### Given instruction
What is needed here is an exact copy of every entry.

----

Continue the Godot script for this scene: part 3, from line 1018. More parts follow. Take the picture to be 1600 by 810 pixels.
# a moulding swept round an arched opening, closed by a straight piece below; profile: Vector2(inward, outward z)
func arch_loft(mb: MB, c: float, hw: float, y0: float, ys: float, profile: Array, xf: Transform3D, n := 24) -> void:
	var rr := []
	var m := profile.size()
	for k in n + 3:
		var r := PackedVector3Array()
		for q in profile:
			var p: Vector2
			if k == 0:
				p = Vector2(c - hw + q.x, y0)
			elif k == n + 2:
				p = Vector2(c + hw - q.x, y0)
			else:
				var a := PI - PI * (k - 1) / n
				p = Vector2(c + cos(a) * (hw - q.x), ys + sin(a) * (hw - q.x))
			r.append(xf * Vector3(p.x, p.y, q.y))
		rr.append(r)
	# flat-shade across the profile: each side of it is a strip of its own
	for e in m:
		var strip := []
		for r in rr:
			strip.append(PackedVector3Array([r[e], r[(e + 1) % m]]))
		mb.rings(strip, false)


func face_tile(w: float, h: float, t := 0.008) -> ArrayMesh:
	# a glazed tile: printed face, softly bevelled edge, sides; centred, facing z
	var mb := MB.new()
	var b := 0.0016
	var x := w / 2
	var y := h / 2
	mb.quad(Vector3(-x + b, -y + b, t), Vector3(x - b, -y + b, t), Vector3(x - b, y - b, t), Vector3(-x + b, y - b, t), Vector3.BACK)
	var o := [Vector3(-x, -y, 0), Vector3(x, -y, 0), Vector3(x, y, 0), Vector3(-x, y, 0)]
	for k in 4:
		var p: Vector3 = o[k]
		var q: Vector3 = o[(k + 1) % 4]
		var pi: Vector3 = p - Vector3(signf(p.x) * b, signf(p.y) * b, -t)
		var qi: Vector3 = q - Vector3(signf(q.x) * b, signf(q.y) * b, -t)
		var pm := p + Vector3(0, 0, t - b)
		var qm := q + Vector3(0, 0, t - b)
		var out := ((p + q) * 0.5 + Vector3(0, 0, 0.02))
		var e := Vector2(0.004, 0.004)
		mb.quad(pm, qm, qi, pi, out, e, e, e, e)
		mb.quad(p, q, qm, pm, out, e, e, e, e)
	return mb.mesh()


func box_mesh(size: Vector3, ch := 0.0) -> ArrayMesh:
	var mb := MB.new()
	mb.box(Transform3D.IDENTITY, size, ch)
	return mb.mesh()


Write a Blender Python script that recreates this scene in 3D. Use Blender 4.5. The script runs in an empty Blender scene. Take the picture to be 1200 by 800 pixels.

----

### Exercise result
Continue the Godot script for this scene: part 3, from line 1018. More parts follow. Take the picture to be 1600 by 810 pixels.
# a moulding swept round an arched opening, closed by a straight piece below; profile: Vector2(inward, outward z)
func arch_loft(mb: MB, c: float, hw: float, y0: float, ys: float, profile: Array, xf: Transform3D, n := 24) -> void:
	var rr := []
	var m := profile.size()
	for k in n + 3:
		var r := PackedVector3Array()
		for q in profile:
			var p: Vector2
			if k == 0:
				p = Vector2(c - hw + q.x, y0)
			elif k == n + 2:
				p = Vector2(c + hw - q.x, y0)
			else:
				var a := PI - PI * (k - 1) / n
				p = Vector2(c + cos(a) * (hw - q.x), ys + sin(a) * (hw - q.x))
			r.append(xf * Vector3(p.x, p.y, q.y))
		rr.append(r)
	# flat-shade across the profile: each side of it is a strip of its own
	for e in m:
		var strip := []
		for r in rr:
			strip.append(PackedVector3Array([r[e], r[(e + 1) % m]]))
		mb.rings(strip, false)


func face_tile(w: float, h: float, t := 0.008) -> ArrayMesh:
	# a glazed tile: printed face, softly bevelled edge, sides; centred, facing z
	var mb := MB.new()
	var b := 0.0016
	var x := w / 2
	var y := h / 2
	mb.quad(Vector3(-x + b, -y + b, t), Vector3(x - b, -y + b, t), Vector3(x - b, y - b, t), Vector3(-x + b, y - b, t), Vector3.BACK)
	var o := [Vector3(-x, -y, 0), Vector3(x, -y, 0), Vector3(x, y, 0), Vector3(-x, y, 0)]
	for k in 4:
		var p: Vector3 = o[k]
		var q: Vector3 = o[(k + 1) % 4]
		var pi: Vector3 = p - Vector3(signf(p.x) * b, signf(p.y) * b, -t)
		var qi: Vector3 = q - Vector3(signf(q.x) * b, signf(q.y) * b, -t)
		var pm := p + Vector3(0, 0, t - b)
		var qm := q + Vector3(0, 0, t - b)
		var out := ((p + q) * 0.5 + Vector3(0, 0, 0.02))
		var e := Vector2(0.004, 0.004)
		mb.quad(pm, qm, qi, pi, out, e, e, e, e)
		mb.quad(p, q, qm, pm, out, e, e, e, e)
	return mb.mesh()


func box_mesh(size: Vector3, ch := 0.0) -> ArrayMesh:
	var mb := MB.new()
	mb.box(Transform3D.IDENTITY, size, ch)
	return mb.mesh()


Write a Blender Python script that recreates this scene in 3D. Use Blender 4.5. The script runs in an empty Blender scene. Take the picture to be 1200 by 800 pixels.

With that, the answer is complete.